I am aware that when I left writing, if you ever can be said to leave something which in part defines you, but if you can, I was aware that I had lost the nerve to be a novelist, I lacked the endurance to write at great length, I had no desire to focus upon minutia, to be restricted by stanza or form. I had no pressing need or urgency to name or define what I wanted it to be. Just to write, to write writing. Not even to be read. To be readable. The internet seemed temporarily to open up a space. One that was quickly closed by its own meta language. A blog, a post or a tweet later, and form becomes product, neatly labeled and packaged for the digital age. Perhaps my own involvement in art was a similar search for a space. Initially, something resembling that appeared to open up in front of me: it promised so much but in the end flattered to deceive. Later, labeled and labelable, enmeshed in its own labeling and unlabelability, and finally confused by its own obsession with what it is to be labeled, that once alluring and inviting blank page seemed densely cross hatched and eventually entirely opaque.

I had approached today’s practice laden down with neat metaphors. The ball juggling footballer, the tennis player volleying, the cricketer in the nets. Practice makes perfect. Ten thousand repetitions. The fossilisation of muscle memory. The habit engrained.

But it’s not as simple as that. In going back to practice, I see again that it is more nuanced, more random. Less focused, less formed. There is both freedom and constraint, elucidation and contradiction, clarity and confusion, meanings lost and others inadvertently made.

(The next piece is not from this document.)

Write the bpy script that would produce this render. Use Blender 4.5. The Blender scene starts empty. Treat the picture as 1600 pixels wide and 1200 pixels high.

And finally there is the author’s ego. The naming. The publishing. The vanity for all to see. The Schrodinger’s cat pre quantum. Does this even exist if it’s not read? If it is indeed practice, devoid of any other authorial intent, then why publish? Why run the gauntlet of the naming and shaming? Why the desire to publish and be damned. If it’s unedited, why condemn it? If it’s unfinished, why sign it off? If it is practice, why put it into play?

The fact it is practice, affords the above questions all too little reflection. So without further ado, and not forgetting to season with clichés, even in the absence of reflection there is a sense that it should be somewhere. Somewhere I can learn from the practice. Somewhere I can reflect on the words. Somewhere to go back to with an ‘if only’. Entirely unpublished it is open to the abuse of an edit, an unwanted intrusive visit, a tinkering here and there, and finally transforming what was only intended as practice into product. Right now, here, it is unfinished and thankfully, as such, unfinishable. But as with any writing, to be writing, it is readable. Even if, in the end, it remains unread.